The constantly vilified operating companies are in part victims of their success. The overcrowding, the cancelled trains, the lack of punctuality are not only the consequence of decades of under-investment. An equally important cause is the boom in rail travel, reflecting a buoyant, high-employment, increasingly mobile economy. Small wonder, then, that with no prospect of a reduction in road congestion, rail travel is projected to grow by 50 per cent over the next decade.

And who knows? Perhaps the tens of billions of pounds which the Government and the companies promise to invest will one day endow Britain with a rail system that will stand comparison with those of countries such as Germany, France and Switzerland.

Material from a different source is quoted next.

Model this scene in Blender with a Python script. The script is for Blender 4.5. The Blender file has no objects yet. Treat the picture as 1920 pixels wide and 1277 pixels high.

But a system of which we can be proud requires not just adequate quantities of state-of-the art rolling stock, signalling systems which don't break down, and technology to cope with such hindrances as autumn leaves and the wrong sort of snow. A decent rail system also needs people.

What British railways lack above all is the railway culture that exists in the aforementioned countries. It is a culture founded on a pride in the railways held by those who work on them, and a determination to keep the system in tiptop condition for the public. That pride, and indeed the overall health of a rail system, can be measured by the state of its small stations.

Here, smaller stations have been neglected and been taken over by vandals and even drug addicts. Hence in large measure the squalor of our trains, the graffiti, the pervasive sense of delapidation. A further downgrading of local stations, by preventing them selling long-distance tickets, would be another step in the wrong direction and one more reason for railway staff to lose pride in the system on which so many of us depend.